Was macht Lieblingssongs zu Lieblingssongs? Und welchen Einfluss hat das Geburtsjahr auf diese Entwicklung?
Genau diese Fragen hat sich ein Journalist der New York Times nach einem Streit mit seinem jüngeren Bruder gestellt. Der eine fand den Song "Born to Run" von Bruce Springsteen super, der andere hielt ihn für totalen Mist. Daraufhin hatte Seth Stephens-Davidowitz die Idee, dass die Zeit, in die wir geboren werden, unseren Musikgeschmack maßgeblich beeinflusst – also ganz konkret das Geburtsjahr. Um herauszufinden, ob das stimmt, hat er sich Daten vom Streamingdienst Spotify geben lassen. Konkret ging es darum, wie häufig weibliche und männliche User in einem bestimmten Alter welche Songs hören.
Mit diesen Datensätzen hat der Journalist die Beliebtheit aller Nummer-1-Hits in den USA in den Jahren von 1960 bis 2000 untersucht – und da hat sich ein relativ deutliches Muster gezeigt: Viele Männer finden die Songs gut, die rauskamen, als sie 13 bis 16 Jahre alt waren. Bei Frauen ist es etwas früher, sie mögen Musik, die veröffentlicht wurde, als sie zwischen 11 und 14 Jahre alt waren. Bei beiden Geschlechtern enspricht das dem Journalisten zufolge in etwa dem Ende der Pubertät.
Die Analyse beruht zwar auf wissenschaftlichen Methoden, ist aber keineswegs repräsentativ: Über Bruce Springsteens "Born to Run" liegen sich Autor und Bruder nämlich immer noch in den Haaren. Aber dieses Muster ist schon interessant und es gibt auch andere, etwas systematischer angelegte Untersuchungen, die zu ganz ähnlichen Ergebnissen kommen.
Wissenschaftler vom Max-Planck-Institut für empirische Ästhetik in Frankfurt zum Beispiel sagen: Es gibt Anzeichen dafür, dass vor allem in der frühen Pubertät oft sogenannte musikalische Schlüsselerlebnisse auftreten. Also ganz konkrete Momente, an die man sich später auch sehr gut erinnert und in denen einem ein bestimmter Song plötzlich sozusagen ans Herz geht.
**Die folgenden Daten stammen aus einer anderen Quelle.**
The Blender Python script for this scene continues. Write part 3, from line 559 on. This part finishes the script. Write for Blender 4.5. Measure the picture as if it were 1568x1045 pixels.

Es gibt aber auch Studien, die zu dem Ergebnis kommen, dass eher die frühen 20er die prägenden Jahre für den Musikgeschmack sind. Außerdem gibt es Hinweise darauf, dass noch eine Menge anderer Einflussfaktoren eine Rolle spielen: Die Persönlichkeit, das soziale Milieu, unser direktes Umfeld – oder auch einfach nur Zufälle.